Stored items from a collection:
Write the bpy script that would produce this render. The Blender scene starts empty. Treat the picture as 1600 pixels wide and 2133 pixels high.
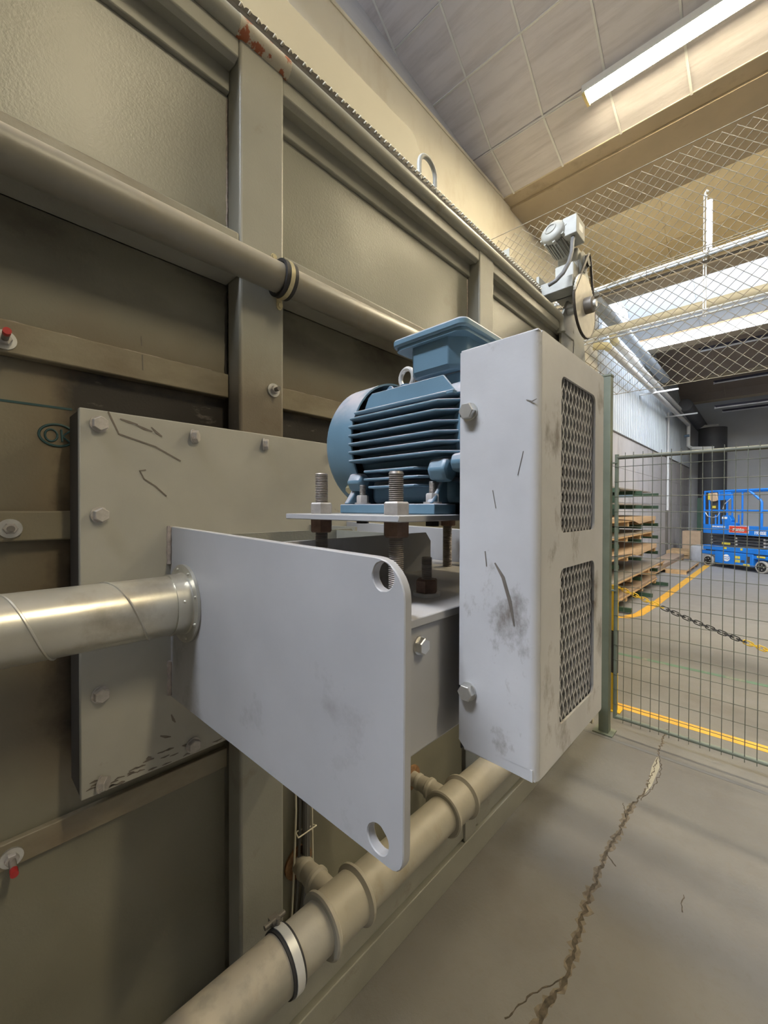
import bpy, bmesh, math, random
from mathutils import Vector, Matrix, Euler
random.seed(7)
SC = bpy.context.scene
COL = SC.collection
PI = math.pi

# ------------------------------------------------------------------ camera
cam_d = bpy.data.cameras.new('camera')
cam = bpy.data.objects.new('camera', cam_d)
COL.objects.link(cam)
cam.location = (0, 0, 1.5)
YAW, PITCH, ROLL = 0.7588, -0.0095, 0.0025
cam.rotation_euler = (Matrix.Rotation(YAW, 3, 'Z') @ Matrix.Rotation(PI / 2 + PITCH, 3, 'X') @ Matrix.Rotation(ROLL, 3, 'Z')).to_euler()
cam_d.sensor_fit = 'VERTICAL'
cam_d.sensor_height = 36.0
cam_d.lens = 855.0 / 2133.0 * 36.0
cam_d.clip_start = 0.02
cam_d.clip_end = 200
SC.camera = cam

# ------------------------------------------------------------------ light and exposure
w = bpy.data.worlds.new('world'); SC.world = w; w.use_nodes = True
bg = w.node_tree.nodes['Background']
bg.inputs[0].default_value = (0.75, 0.85, 1.0, 1); bg.inputs[1].default_value = 1.0
SC.view_settings.view_transform = 'Standard'
SC.view_settings.look = 'None'
SC.view_settings.gamma = 1.0
SC.view_settings.use_curve_mapping = False
SC.view_settings.exposure = 0.03
DAY = (0.80, 0.88, 1.0)
WARM = (1.0, 0.85, 0.57)
SKY_K = {-2: 85.0, -1: .6, 0: 1.2, 1: 20.0}     # radiance of the daylit roof glazing, bay by bay
TUBE_K = 150.0                                            # radiance of a lit fluorescent tube

# ------------------------------------------------------------------ materials
def new_mat(name):
    m = bpy.data.materials.new(name); m.use_nodes = True
    nt = m.node_tree
    return m, nt, nt.nodes['Principled BSDF']

def nd(nt, typ, **kw):
    n = nt.nodes.new(typ)
    for k, v in kw.items():
        if k in n.inputs.keys(): n.inputs[k].default_value = v
        else: setattr(n, k, v)
    return n

def mixc(nt, fac, a, b):
    n = nt.nodes.new('ShaderNodeMix'); n.data_type = 'RGBA'
    L = nt.links
    for sock, val in ((n.inputs['Factor'], fac), (n.inputs[6], a), (n.inputs[7], b)):
        if isinstance(val, bpy.types.NodeSocket): L.new(val, sock)
        elif isinstance(val, (int, float)): sock.default_value = val
        else: sock.default_value = (*val, 1)
    return n.outputs[2]

def math_n(nt, op, a, b=0.0, clamp=False):
    n = nt.nodes.new('ShaderNodeMath'); n.operation = op; n.use_clamp = clamp
    for i, v in enumerate((a, b)):
        if isinstance(v, bpy.types.NodeSocket): nt.links.new(v, n.inputs[i])
        else: n.inputs[i].default_value = v
    return n.outputs[0]

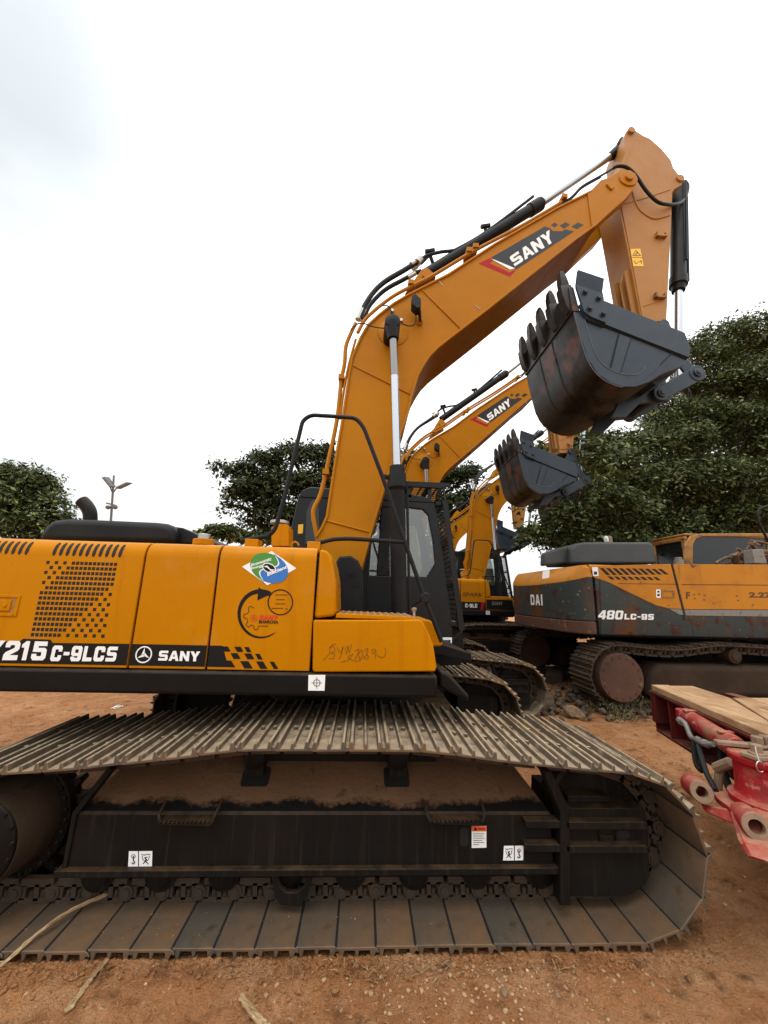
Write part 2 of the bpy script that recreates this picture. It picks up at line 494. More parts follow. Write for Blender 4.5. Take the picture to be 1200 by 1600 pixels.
# ------------------------------------------------------------------ heavy block lettering drawn as outlines
def _mirx(p): return [(1-a, b) for a, b in p][::-1]
_h8 = [(.5,0),(.14,0),(0,.14),(0,.40),(.08,.5),(0,.6),(0,.86),(.14,1),(.5,1),(.5,.80),(.38,.80),(.34,.76),(.34,.64),(.38,.60),(.5,.60),(.5,.42),(.38,.42),(.34,.38),(.34,.24),(.38,.20),(.5,.20)]
_h0 = [(.5,0),(.14,0),(0,.14),(0,.86),(.14,1),(.5,1),(.5,.78),(.38,.78),(.34,.74),(.34,.26),(.38,.22),(.5,.22)]
_hA = [(0,0),(.34,1),(.5,1),(.5,.76),(.415,.42),(.5,.42),(.5,.20),(.35,.20),(.29,0)]
GL = {
 'S': [[(0,0),(0,.24),(.66,.24),(.70,.28),(.70,.34),(.66,.38),(.16,.38),(.02,.5),(.02,.88),(.16,1),(.98,1),(.98,.76),(.34,.76),(.30,.72),(.30,.66),(.34,.62),(.84,.62),(.98,.5),(.98,.12),(.84,0)]],
 'A': [_hA, _mirx(_hA)],
 'N': [[(0,0),(0,1),(.30,1),(.70,.45),(.70,1),(1,1),(1,0),(.70,0),(.30,.55),(.30,0)]],
 'Y': [[(0,1),(.34,1),(.5,.68),(.66,1),(1,1),(.65,.40),(.65,0),(.35,0),(.35,.40)]],
 '2': [[(0,0),(0,.28),(.12,.42),(.62,.62),(.66,.66),(.66,.74),(.62,.78),(.38,.78),(.34,.74),(.34,.66),(0,.66),(0,.86),(.14,1),(.86,1),(1,.86),(1,.58),(.9,.48),(.42,.26),(1,.26),(1,0)]],
 '1': [[(.32,0),(.32,.66),(.05,.66),(.05,.82),(.40,1),(.74,1),(.74,0)]],
 '5': [[(0,.14),(0,.34),(.34,.34),(.34,.26),(.38,.22),(.62,.22),(.66,.26),(.66,.40),(.62,.44),(.04,.44),(.04,1),(.96,1),(.96,.76),(.38,.76),(.38,.66),(.86,.66),(1,.54),(1,.14),(.86,0),(.14,0)]],
 'C': [[(.98,.62),(.64,.62),(.64,.72),(.6,.76),(.38,.76),(.34,.72),(.34,.28),(.38,.24),(.6,.24),(.64,.28),(.64,.38),(.98,.38),(.98,.14),(.84,0),(.14,0),(0,.14),(0,.86),(.14,1),(.84,1),(.98,.86)]],
 '-': [[(0,.38),(0,.60),(1,.60),(1,.38)]],
 '9': [[(.02,.30),(.02,.14),(.16,0),(.86,0),(1,.14),(1,.86),(.86,1),(.5,1),(.5,.78),(.62,.78),(.66,.74),(.66,.58),(.62,.54),(.5,.54),(.5,.34),(.66,.34),(.66,.26),(.62,.22),(.36,.22),(.36,.30)],
       [(.5,1),(.14,1),(0,.86),(0,.46),(.14,.34),(.5,.34),(.5,.54),(.38,.54),(.34,.58),(.34,.74),(.38,.78),(.5,.78)]],
 'L': [[(0,0),(0,1),(.36,1),(.36,.25),(.98,.25),(.98,0)]],
 '4': [[(0,.2),(0,.42),(.5,1),(.56,1),(.56,.72),(.30,.42),(.56,.42),(.56,.2)], [(.56,0),(.56,1),(.9,1),(.9,.42),(1,.42),(1,.2),(.9,.2),(.9,0)]],
 '8': [_h8, _mirx(_h8)], '0': [_h0, _mirx(_h0)],
 'H': [[(0,0),(0,1),(.3,1),(.3,.62),(.7,.62),(.7,1),(1,1),(1,0),(.7,0),(.7,.38),(.3,.38),(.3,0)]],
 'U': [[(0,1),(.3,1),(.3,.28),(.34,.24),(.66,.24),(.7,.28),(.7,1),(1,1),(1,.14),(.86,0),(.14,0),(0,.14)]],
 'D': [[(0,0),(0,1),(.5,1),(.5,.78),(.3,.78),(.3,.22),(.5,.22),(.5,0)], [(.5,0),(.5,.22),(.64,.22),(.7,.3),(.7,.7),(.64,.78),(.5,.78),(.5,1),(.8,1),(1,.82),(1,.18),(.8,0)]],
 'I': [[(0,0),(0,1),(1,1),(1,0)]],
}
GW = {'-': .55, '1': .72, 'I': .32, 'L': .88, 'A': 1.08, 'Y': 1.05}
def block_text(mb, body, fn, gap=.10, shear=0.0):
    ws = [GW.get(c, 1.0) for c in body]
    tot = sum(ws)+gap*(len(body)-1)
    x = 0
    for c, w in zip(body, ws):
        for poly in GL[c]:
            mb.poly([fn((x+a*w)/tot+shear*(b-.5), b) for a, b in poly])
        x += w+gap
# ------------------------------------------------------------------ the near excavator
YC = 3.845                       # centre plane of the machine
def mir(y): return 2*YC-y
NEAR_ONLY = set()

exc = empty('excavator', (-.2, YC, 0), 'large yellow crawler excavator nearest the viewer, its whole raised boom and grey bucket in view', 'excavator', 'yellow excavators parked in a row')

def bil_px(bl, br, tr, tl, Y):
    return bil(*(at(u, v, Y) for u, v in (bl, br, tr, tl)))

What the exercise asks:
Only the lines from the start of the records to the one containing "PI = math.pi" should be repeated, exactly and with both ends kept; drop any pictures.

Finished task:
Write the bpy script that would produce this render. The Blender scene starts empty. Treat the picture as 1600 pixels wide and 2133 pixels high.
import bpy, bmesh, math, random
from mathutils import Vector, Matrix, Euler
random.seed(7)
SC = bpy.context.scene
COL = SC.collection
PI = math.pi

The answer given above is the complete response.